### [Task description]
Retype word for word the first line of the listing and each line after it up to the line with "mb.box(cur, x1, y0, y1, z0, z1);", with the pictures taken out.

· · · ·

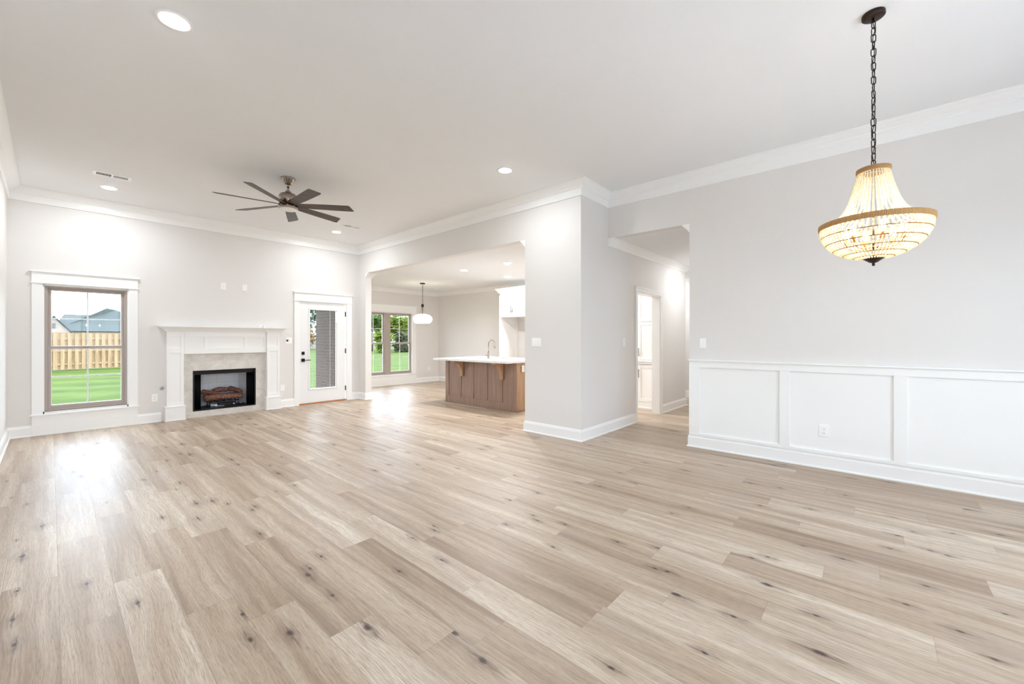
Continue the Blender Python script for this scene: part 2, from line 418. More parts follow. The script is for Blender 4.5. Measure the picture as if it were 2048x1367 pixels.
def root(name, loc, label, cat, group=None, kind=None):
    o = bpy.data.objects.new(name, None); COL.objects.link(o); o.location = loc; o.empty_display_size = 0.1
    return tag(o, label, cat, group, kind)
def copy_tree(o, parent=None):
    c = o.copy(); COL.objects.link(c)
    if parent is not None: c.parent = parent
    for ch in [x for x in o.children]: copy_tree(ch, c)
    return c
def struct(o, label, cat): return tag(o, label, cat, None, 'structure')

# ------------------------------------------------------------------ room dimensions
XL, YF, XP, XR, YN, H = -0.377, 8.552, 4.536, 5.249, 2.838, 3.35
T = 0.14; HK = 2.745; YB = -2.3
YH = 1.72            # near edge of the hall opening
YO1, YO2 = 3.773, 8.268   # kitchen opening along the partition
YD, XK, XE = 10.28, 8.10, 9.65

def wall_xz(mb, x0, x1, y0, y1, z0, z1, holes):
    """wall in the XZ plane with rectangular holes (hx0,hx1,hz0,hz1), non overlapping in x"""
    cur = x0
    for hx0, hx1, hz0, hz1 in sorted(holes):
        mb.box(cur, hx0, y0, y1, z0, z1)
        if hz0 > z0: mb.box(hx0, hx1, y0, y1, z0, hz0)
        if hz1 < z1: mb.box(hx0, hx1, y0, y1, hz1, z1)
        cur = hx1
    mb.box(cur, x1, y0, y1, z0, z1); return mb

LW = (3.3, 4.5, 0.45, 2.07)
WIN = (-0.065, 0.795, 0.318, 2.070)
DOOR = (3.268, 4.254, 0.0, 2.085)
FB = (1.583, 2.512, 0.106, 0.785)
mb = wall_xz(MB(), XL-T, XP, YF, YF+T, 0, H, [WIN, DOOR, FB]); struct(mb.build('wall_far', 'wall_paint'), 'warm white wall holding the fireplace and garden door', 'wall')
struct(MB().box(XL-T, XL, YB-T, LW[0], 0, H).box(XL-T, XL, LW[1], YF, 0, H).box(XL-T, XL, LW[0], LW[1], 0, LW[2]).box(XL-T, XL, LW[0], LW[1], LW[3], H).build('wall_left', 'wall_paint'), 'warm white side wall at the left edge of the room', 'wall')
BW = [(-0.15, 1.65, 0.25, 2.75), (2.45, 4.25, 0.40, 2.55)]
struct(wall_xz(MB(), XL, XR+T, YB-T, YB, 0, H, BW).build('wall_back', 'wall_paint'), 'warm white wall behind the dining end of the room', 'wall')
mb = MB().box(XP, XP+T, YO2, YF+T, 0, H).box(XP, XP+T, YO1, YO2, HK, H).box(XP, XP+T, YN, YO1, 0, H)
mb.box(XP, XP+T, YF+T, YD+T, 0, HK+0.25)
struct(mb.build('wall_partition', 'wall_paint'), 'warm white partition wall with the wide opening to the kitchen', 'wall')
mb = MB(); DH = (6.205, 7.13, 0, 2.075)
mb.box(XP+T, XR, YN, YN+T, 0, H)
wall_xz(mb, XR, 8.423, YN, YN+T, 0, HK, [DH]); mb.box(8.423-T, 8.423, YN+T, 4.6, 0, HK)
struct(mb.build('wall_hall', 'wall_paint'), 'warm white hall wall with the cased pantry doorway', 'wall')
mb = MB().box(XR, XR+0.12, YB, YH, 0, H).box(XR, XR+0.12, YH, YN, HK, H)
struct(mb.build('wall_right', 'wall_paint'), 'warm white wall above the panelled wainscot on the right', 'wall')
mb = MB().box(XR+0.12, XE+T, YH-0.12, YH, 0, HK).box(XE, XE+T, YH, 4.6, 0, HK).box(8.283, XE+T, 4.6, 4.72, 0, HK)
struct(mb.build('wall_end', 'wall_paint'), 'pale wall closing the far end of the hall', 'wall')
DW = (5.56, 7.12, 0.315, 2.065)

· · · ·

### [Worked answer]
Continue the Blender Python script for this scene: part 2, from line 418. More parts follow. The script is for Blender 4.5. Measure the picture as if it were 2048x1367 pixels.
def root(name, loc, label, cat, group=None, kind=None):
    o = bpy.data.objects.new(name, None); COL.objects.link(o); o.location = loc; o.empty_display_size = 0.1
    return tag(o, label, cat, group, kind)
def copy_tree(o, parent=None):
    c = o.copy(); COL.objects.link(c)
    if parent is not None: c.parent = parent
    for ch in [x for x in o.children]: copy_tree(ch, c)
    return c
def struct(o, label, cat): return tag(o, label, cat, None, 'structure')

# ------------------------------------------------------------------ room dimensions
XL, YF, XP, XR, YN, H = -0.377, 8.552, 4.536, 5.249, 2.838, 3.35
T = 0.14; HK = 2.745; YB = -2.3
YH = 1.72            # near edge of the hall opening
YO1, YO2 = 3.773, 8.268   # kitchen opening along the partition
YD, XK, XE = 10.28, 8.10, 9.65

def wall_xz(mb, x0, x1, y0, y1, z0, z1, holes):
    """wall in the XZ plane with rectangular holes (hx0,hx1,hz0,hz1), non overlapping in x"""
    cur = x0
    for hx0, hx1, hz0, hz1 in sorted(holes):
        mb.box(cur, hx0, y0, y1, z0, z1)
        if hz0 > z0: mb.box(hx0, hx1, y0, y1, z0, hz0)
        if hz1 < z1: mb.box(hx0, hx1, y0, y1, hz1, z1)
        cur = hx1
    mb.box(cur, x1, y0, y1, z0, z1); return mb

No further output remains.